*To do*:
Copy out the complete listing, word for word.
___ Material for this task ___
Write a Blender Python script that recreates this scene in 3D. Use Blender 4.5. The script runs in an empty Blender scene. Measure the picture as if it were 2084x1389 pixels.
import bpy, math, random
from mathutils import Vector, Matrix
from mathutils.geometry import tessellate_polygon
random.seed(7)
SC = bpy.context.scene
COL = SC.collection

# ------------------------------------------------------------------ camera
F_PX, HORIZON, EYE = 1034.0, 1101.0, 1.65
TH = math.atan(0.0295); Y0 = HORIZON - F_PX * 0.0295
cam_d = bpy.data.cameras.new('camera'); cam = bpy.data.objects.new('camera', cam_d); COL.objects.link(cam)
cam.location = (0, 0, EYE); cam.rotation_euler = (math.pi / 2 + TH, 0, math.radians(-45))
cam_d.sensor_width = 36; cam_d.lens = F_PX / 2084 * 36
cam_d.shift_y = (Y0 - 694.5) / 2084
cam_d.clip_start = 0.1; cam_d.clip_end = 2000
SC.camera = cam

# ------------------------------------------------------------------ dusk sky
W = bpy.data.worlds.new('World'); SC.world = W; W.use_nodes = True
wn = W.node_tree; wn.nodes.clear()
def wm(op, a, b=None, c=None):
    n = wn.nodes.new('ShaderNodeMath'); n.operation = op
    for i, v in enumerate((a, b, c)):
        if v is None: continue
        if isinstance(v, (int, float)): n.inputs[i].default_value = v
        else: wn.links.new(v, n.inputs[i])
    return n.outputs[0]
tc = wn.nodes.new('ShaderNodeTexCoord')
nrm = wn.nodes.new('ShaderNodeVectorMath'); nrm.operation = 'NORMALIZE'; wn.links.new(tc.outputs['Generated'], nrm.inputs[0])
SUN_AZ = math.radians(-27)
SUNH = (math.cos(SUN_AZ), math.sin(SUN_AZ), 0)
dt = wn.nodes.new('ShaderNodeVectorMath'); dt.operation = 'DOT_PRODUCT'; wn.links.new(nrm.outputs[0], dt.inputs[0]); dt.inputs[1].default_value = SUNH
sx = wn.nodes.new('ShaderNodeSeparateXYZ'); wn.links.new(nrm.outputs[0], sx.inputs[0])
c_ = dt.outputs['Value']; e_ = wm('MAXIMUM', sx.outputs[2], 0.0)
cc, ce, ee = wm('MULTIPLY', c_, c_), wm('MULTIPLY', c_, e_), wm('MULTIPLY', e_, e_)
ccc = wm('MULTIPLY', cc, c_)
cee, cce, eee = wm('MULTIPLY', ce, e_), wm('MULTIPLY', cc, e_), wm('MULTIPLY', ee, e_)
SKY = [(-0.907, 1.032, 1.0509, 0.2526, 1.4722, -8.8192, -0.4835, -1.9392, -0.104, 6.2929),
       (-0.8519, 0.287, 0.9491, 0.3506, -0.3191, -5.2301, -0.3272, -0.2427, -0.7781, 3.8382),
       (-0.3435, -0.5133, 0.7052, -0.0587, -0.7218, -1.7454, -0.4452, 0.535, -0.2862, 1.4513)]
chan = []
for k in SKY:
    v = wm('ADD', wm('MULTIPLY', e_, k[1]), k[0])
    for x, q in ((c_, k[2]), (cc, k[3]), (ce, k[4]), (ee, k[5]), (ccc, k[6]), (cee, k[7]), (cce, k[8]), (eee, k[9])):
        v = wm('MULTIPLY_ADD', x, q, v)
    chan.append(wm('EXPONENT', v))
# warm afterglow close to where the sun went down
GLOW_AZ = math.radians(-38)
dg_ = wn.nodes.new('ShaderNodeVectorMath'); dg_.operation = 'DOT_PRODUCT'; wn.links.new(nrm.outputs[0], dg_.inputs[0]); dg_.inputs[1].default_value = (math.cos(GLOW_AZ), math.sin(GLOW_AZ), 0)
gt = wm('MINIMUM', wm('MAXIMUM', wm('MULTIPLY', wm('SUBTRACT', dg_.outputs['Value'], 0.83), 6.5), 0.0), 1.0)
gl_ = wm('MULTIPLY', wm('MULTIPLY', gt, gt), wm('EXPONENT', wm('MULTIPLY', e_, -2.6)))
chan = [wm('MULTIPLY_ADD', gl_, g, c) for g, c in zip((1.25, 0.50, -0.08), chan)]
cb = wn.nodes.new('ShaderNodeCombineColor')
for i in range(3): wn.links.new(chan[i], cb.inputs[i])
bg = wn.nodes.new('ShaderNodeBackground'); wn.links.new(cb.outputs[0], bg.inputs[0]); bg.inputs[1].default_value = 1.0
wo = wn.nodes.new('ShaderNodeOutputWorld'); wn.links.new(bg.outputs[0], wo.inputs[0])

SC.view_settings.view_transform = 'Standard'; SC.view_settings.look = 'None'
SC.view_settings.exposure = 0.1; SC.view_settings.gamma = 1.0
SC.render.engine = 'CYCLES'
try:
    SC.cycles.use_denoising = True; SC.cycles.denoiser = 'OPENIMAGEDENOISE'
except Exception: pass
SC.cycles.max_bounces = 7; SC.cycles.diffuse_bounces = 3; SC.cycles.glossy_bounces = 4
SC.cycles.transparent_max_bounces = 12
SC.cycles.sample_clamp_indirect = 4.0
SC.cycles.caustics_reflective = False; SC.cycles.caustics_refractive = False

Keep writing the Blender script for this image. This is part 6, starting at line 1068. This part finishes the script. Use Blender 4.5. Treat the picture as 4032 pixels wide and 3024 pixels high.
___
*Reply to the task*:
Write a Blender Python script that recreates this scene in 3D. Use Blender 4.5. The script runs in an empty Blender scene. Measure the picture as if it were 2084x1389 pixels.
import bpy, math, random
from mathutils import Vector, Matrix
from mathutils.geometry import tessellate_polygon
random.seed(7)
SC = bpy.context.scene
COL = SC.collection

# ------------------------------------------------------------------ camera
F_PX, HORIZON, EYE = 1034.0, 1101.0, 1.65
TH = math.atan(0.0295); Y0 = HORIZON - F_PX * 0.0295
cam_d = bpy.data.cameras.new('camera'); cam = bpy.data.objects.new('camera', cam_d); COL.objects.link(cam)
cam.location = (0, 0, EYE); cam.rotation_euler = (math.pi / 2 + TH, 0, math.radians(-45))
cam_d.sensor_width = 36; cam_d.lens = F_PX / 2084 * 36
cam_d.shift_y = (Y0 - 694.5) / 2084
cam_d.clip_start = 0.1; cam_d.clip_end = 2000
SC.camera = cam

# ------------------------------------------------------------------ dusk sky
W = bpy.data.worlds.new('World'); SC.world = W; W.use_nodes = True
wn = W.node_tree; wn.nodes.clear()
def wm(op, a, b=None, c=None):
    n = wn.nodes.new('ShaderNodeMath'); n.operation = op
    for i, v in enumerate((a, b, c)):
        if v is None: continue
        if isinstance(v, (int, float)): n.inputs[i].default_value = v
        else: wn.links.new(v, n.inputs[i])
    return n.outputs[0]
tc = wn.nodes.new('ShaderNodeTexCoord')
nrm = wn.nodes.new('ShaderNodeVectorMath'); nrm.operation = 'NORMALIZE'; wn.links.new(tc.outputs['Generated'], nrm.inputs[0])
SUN_AZ = math.radians(-27)
SUNH = (math.cos(SUN_AZ), math.sin(SUN_AZ), 0)
dt = wn.nodes.new('ShaderNodeVectorMath'); dt.operation = 'DOT_PRODUCT'; wn.links.new(nrm.outputs[0], dt.inputs[0]); dt.inputs[1].default_value = SUNH
sx = wn.nodes.new('ShaderNodeSeparateXYZ'); wn.links.new(nrm.outputs[0], sx.inputs[0])
c_ = dt.outputs['Value']; e_ = wm('MAXIMUM', sx.outputs[2], 0.0)
cc, ce, ee = wm('MULTIPLY', c_, c_), wm('MULTIPLY', c_, e_), wm('MULTIPLY', e_, e_)
ccc = wm('MULTIPLY', cc, c_)
cee, cce, eee = wm('MULTIPLY', ce, e_), wm('MULTIPLY', cc, e_), wm('MULTIPLY', ee, e_)
SKY = [(-0.907, 1.032, 1.0509, 0.2526, 1.4722, -8.8192, -0.4835, -1.9392, -0.104, 6.2929),
       (-0.8519, 0.287, 0.9491, 0.3506, -0.3191, -5.2301, -0.3272, -0.2427, -0.7781, 3.8382),
       (-0.3435, -0.5133, 0.7052, -0.0587, -0.7218, -1.7454, -0.4452, 0.535, -0.2862, 1.4513)]
chan = []
for k in SKY:
    v = wm('ADD', wm('MULTIPLY', e_, k[1]), k[0])
    for x, q in ((c_, k[2]), (cc, k[3]), (ce, k[4]), (ee, k[5]), (ccc, k[6]), (cee, k[7]), (cce, k[8]), (eee, k[9])):
        v = wm('MULTIPLY_ADD', x, q, v)
    chan.append(wm('EXPONENT', v))
# warm afterglow close to where the sun went down
GLOW_AZ = math.radians(-38)
dg_ = wn.nodes.new('ShaderNodeVectorMath'); dg_.operation = 'DOT_PRODUCT'; wn.links.new(nrm.outputs[0], dg_.inputs[0]); dg_.inputs[1].default_value = (math.cos(GLOW_AZ), math.sin(GLOW_AZ), 0)
gt = wm('MINIMUM', wm('MAXIMUM', wm('MULTIPLY', wm('SUBTRACT', dg_.outputs['Value'], 0.83), 6.5), 0.0), 1.0)
gl_ = wm('MULTIPLY', wm('MULTIPLY', gt, gt), wm('EXPONENT', wm('MULTIPLY', e_, -2.6)))
chan = [wm('MULTIPLY_ADD', gl_, g, c) for g, c in zip((1.25, 0.50, -0.08), chan)]
cb = wn.nodes.new('ShaderNodeCombineColor')
for i in range(3): wn.links.new(chan[i], cb.inputs[i])
bg = wn.nodes.new('ShaderNodeBackground'); wn.links.new(cb.outputs[0], bg.inputs[0]); bg.inputs[1].default_value = 1.0
wo = wn.nodes.new('ShaderNodeOutputWorld'); wn.links.new(bg.outputs[0], wo.inputs[0])

SC.view_settings.view_transform = 'Standard'; SC.view_settings.look = 'None'
SC.view_settings.exposure = 0.1; SC.view_settings.gamma = 1.0
SC.render.engine = 'CYCLES'
try:
    SC.cycles.use_denoising = True; SC.cycles.denoiser = 'OPENIMAGEDENOISE'
except Exception: pass
SC.cycles.max_bounces = 7; SC.cycles.diffuse_bounces = 3; SC.cycles.glossy_bounces = 4
SC.cycles.transparent_max_bounces = 12
SC.cycles.sample_clamp_indirect = 4.0
SC.cycles.caustics_reflective = False; SC.cycles.caustics_refractive = False

Keep writing the Blender script for this image. This is part 6, starting at line 1068. This part finishes the script. Use Blender 4.5. Treat the picture as 4032 pixels wide and 3024 pixels high.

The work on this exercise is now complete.